The Great Recalibration
The exodus hasn't started as a stampede, but as a slow, quiet leak.
Large state-owned enterprises (SOEs) can afford to wait. They have the deep pockets of the Chinese Communist Party to absorb losses. They see Iran as a long-term geopolitical play. But the private sector—the small and medium-sized enterprises that actually drive the "Belt and Road" on the ground—is terrified.
They are looking at the map again. They are looking at Vietnam, at Mexico, at Poland. They are looking for places where the "incertitude of war" isn't the primary topic of conversation at the breakfast table.
The Chinese gamble on Iran was based on the idea that the world was becoming "multipolar," and that American influence was a spent force. They banked on the idea that trade could trump theology and that the dollar could be bypassed.

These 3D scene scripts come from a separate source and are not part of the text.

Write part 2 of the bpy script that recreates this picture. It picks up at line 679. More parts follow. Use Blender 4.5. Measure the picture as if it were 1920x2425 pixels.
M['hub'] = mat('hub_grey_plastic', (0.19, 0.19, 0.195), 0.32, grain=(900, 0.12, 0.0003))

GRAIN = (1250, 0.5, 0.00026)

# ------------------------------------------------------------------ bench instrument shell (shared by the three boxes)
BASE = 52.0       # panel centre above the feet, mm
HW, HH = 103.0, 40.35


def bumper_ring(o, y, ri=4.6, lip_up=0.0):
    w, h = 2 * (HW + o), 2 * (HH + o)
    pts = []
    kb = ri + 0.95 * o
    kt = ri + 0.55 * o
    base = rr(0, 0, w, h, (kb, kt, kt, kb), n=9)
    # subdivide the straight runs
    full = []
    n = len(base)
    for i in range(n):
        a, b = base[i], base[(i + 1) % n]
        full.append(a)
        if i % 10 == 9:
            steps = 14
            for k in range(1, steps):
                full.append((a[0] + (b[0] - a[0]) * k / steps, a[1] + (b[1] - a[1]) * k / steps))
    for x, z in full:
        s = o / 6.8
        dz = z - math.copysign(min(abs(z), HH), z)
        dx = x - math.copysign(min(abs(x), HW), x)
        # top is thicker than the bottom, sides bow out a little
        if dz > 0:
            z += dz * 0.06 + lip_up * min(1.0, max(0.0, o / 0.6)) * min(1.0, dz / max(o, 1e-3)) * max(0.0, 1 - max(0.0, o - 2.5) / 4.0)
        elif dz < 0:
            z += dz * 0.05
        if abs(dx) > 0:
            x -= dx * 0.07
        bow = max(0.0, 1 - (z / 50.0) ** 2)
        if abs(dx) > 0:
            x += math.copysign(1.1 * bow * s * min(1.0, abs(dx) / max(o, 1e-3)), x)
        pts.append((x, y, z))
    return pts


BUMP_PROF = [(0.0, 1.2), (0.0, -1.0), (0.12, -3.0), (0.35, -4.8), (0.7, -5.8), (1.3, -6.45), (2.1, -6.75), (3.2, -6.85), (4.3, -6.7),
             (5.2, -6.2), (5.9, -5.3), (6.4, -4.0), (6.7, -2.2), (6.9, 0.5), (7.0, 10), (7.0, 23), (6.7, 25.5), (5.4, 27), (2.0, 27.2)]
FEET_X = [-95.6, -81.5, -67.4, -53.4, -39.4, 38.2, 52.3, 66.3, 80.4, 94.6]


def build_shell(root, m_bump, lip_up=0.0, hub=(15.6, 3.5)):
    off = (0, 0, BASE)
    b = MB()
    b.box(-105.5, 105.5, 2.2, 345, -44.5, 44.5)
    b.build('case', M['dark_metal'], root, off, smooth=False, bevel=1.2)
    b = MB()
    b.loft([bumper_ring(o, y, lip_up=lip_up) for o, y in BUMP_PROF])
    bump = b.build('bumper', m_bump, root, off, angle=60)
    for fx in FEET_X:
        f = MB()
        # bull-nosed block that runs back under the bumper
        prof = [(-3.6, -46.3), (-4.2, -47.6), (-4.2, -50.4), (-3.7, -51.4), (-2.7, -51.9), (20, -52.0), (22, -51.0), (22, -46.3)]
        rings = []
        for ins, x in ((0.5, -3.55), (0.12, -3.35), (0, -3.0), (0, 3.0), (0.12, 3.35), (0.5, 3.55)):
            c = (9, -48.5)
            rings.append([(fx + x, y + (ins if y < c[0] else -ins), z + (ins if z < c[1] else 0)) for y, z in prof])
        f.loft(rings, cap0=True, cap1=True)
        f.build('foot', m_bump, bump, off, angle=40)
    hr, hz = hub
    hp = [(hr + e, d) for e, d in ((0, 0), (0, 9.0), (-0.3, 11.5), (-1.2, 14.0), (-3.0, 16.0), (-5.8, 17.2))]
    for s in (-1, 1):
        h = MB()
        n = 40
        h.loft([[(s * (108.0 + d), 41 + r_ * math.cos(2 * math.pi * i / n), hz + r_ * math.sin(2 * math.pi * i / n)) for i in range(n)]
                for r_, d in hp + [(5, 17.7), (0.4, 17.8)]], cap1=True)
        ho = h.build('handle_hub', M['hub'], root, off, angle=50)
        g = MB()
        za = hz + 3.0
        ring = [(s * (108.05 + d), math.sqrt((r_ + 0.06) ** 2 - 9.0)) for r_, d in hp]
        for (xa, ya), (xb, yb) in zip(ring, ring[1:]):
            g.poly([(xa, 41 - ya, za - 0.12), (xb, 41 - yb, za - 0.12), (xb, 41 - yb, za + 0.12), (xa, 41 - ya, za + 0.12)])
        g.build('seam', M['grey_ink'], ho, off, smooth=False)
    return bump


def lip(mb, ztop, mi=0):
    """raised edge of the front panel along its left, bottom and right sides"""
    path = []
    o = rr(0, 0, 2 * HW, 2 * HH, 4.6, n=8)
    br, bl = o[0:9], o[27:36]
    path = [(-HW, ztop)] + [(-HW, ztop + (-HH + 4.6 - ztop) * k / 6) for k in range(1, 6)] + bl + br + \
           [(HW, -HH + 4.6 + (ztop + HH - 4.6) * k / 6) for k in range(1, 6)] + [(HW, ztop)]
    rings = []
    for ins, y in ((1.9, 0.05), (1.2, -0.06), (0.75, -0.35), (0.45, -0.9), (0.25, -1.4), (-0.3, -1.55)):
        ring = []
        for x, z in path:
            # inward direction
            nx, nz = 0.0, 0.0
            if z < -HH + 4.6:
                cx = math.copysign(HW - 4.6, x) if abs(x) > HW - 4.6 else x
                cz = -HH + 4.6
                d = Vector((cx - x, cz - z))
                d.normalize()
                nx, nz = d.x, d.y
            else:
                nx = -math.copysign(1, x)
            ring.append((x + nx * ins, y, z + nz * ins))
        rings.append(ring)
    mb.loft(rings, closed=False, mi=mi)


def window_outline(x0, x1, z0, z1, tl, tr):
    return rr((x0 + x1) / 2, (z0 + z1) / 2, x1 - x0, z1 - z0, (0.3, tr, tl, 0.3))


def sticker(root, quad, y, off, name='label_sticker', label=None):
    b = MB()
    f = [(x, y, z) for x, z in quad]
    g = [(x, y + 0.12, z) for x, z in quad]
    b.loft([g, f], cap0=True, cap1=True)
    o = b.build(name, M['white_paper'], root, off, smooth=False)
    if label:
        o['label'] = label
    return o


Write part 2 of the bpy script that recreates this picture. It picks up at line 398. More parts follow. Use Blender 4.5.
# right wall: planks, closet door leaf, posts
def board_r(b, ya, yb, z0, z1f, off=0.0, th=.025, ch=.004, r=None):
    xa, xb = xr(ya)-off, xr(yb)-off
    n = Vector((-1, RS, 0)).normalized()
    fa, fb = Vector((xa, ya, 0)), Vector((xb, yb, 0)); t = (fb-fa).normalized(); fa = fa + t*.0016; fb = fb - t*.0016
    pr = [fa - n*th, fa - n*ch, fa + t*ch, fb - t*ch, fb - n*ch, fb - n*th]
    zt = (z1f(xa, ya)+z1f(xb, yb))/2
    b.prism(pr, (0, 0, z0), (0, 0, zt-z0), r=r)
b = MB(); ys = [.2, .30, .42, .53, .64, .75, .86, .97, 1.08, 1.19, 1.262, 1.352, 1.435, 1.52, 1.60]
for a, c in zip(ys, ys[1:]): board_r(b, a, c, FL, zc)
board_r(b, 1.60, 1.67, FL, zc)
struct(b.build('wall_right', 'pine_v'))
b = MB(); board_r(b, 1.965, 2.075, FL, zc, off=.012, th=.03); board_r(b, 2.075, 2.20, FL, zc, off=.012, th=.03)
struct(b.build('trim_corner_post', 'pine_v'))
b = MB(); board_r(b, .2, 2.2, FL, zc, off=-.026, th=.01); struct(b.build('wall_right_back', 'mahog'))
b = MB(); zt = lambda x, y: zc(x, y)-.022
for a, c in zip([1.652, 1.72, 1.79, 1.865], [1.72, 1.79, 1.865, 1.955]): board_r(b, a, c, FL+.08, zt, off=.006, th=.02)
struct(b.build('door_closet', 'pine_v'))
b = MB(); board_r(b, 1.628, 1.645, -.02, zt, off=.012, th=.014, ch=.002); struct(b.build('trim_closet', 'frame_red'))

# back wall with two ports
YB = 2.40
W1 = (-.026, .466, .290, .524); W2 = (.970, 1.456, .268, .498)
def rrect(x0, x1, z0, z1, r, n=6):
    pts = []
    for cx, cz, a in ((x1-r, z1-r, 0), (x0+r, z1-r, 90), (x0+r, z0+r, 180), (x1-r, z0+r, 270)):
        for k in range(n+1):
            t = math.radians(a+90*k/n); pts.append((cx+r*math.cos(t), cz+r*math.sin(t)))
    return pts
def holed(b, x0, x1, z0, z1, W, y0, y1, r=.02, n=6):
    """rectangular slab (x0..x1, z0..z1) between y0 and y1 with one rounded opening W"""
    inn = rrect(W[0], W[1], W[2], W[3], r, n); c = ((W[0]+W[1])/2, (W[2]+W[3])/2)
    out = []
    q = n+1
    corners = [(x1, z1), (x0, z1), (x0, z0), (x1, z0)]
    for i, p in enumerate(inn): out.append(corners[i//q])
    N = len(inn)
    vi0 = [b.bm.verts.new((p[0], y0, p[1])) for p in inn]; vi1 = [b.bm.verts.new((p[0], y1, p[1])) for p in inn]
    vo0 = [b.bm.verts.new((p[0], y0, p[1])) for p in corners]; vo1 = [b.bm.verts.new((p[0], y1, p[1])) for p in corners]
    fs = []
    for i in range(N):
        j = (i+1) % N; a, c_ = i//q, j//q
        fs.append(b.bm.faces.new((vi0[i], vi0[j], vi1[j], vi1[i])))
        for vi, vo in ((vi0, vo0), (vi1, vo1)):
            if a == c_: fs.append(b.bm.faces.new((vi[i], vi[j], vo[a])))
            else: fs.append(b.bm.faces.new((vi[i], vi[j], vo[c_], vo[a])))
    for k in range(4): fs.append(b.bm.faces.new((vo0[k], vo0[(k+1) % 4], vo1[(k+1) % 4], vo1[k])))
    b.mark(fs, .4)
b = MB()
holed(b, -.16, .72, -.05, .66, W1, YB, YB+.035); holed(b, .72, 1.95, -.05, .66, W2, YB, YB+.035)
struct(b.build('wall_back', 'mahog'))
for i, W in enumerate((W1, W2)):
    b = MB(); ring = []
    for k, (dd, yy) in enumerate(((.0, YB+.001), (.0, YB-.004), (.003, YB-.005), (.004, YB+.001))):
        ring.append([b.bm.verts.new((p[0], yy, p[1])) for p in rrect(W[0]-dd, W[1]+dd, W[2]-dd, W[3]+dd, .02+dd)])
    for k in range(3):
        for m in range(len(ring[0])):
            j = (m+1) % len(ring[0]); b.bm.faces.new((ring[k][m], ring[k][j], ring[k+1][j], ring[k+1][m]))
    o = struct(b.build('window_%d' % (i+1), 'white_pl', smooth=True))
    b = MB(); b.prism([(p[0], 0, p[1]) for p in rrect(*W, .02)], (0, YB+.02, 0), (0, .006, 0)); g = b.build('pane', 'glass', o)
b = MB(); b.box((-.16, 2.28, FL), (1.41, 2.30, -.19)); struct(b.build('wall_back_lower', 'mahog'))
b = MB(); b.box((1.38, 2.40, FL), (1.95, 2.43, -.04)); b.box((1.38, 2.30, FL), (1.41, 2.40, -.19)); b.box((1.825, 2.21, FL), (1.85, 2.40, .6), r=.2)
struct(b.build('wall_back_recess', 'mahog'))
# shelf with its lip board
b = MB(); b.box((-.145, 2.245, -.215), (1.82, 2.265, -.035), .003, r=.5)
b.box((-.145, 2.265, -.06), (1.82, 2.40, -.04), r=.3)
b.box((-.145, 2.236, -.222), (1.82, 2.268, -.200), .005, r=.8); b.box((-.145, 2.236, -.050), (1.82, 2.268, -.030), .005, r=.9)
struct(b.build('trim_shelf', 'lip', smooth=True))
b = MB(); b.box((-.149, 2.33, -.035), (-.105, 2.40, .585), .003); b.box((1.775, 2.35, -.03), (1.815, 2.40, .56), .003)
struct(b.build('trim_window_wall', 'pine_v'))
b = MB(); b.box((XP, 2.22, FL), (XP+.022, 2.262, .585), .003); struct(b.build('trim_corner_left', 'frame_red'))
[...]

They were half right. The world is indeed changing. But they forgot that in the transition between the old world and the new, there is a period of violent friction. Iran is the epicenter of that friction.
The Porcelain Cracks
Back in the office in Vardavard, Li Wei finishes his tea. He looks at the Jingdezhen cup. It is beautiful, ancient, and incredibly fragile.
If he drops it on the concrete floor, it won't matter how much it cost or how long it took to make. It will just be shards.
He picks up the phone. He isn't calling a client. He is calling a logistics broker in Erbil to see if there is a land route out through Iraq, just in case. The bravado of the 25-year pact has faded. In its place is the cold, hard realization that when the giants finally decide to settle their scores, the businessmen who came to profit are usually the ones left to sweep up the glass.
The sun sets over the Alborz mountains, casting long, jagged shadows across a city that is waiting for a sound it hopes never to hear. Li Wei closes his laptop. The screen goes black, reflecting a face that looks much older than it did when he arrived. He is still there, for now. But he is no longer building a future. He is simply waiting to see if he has one.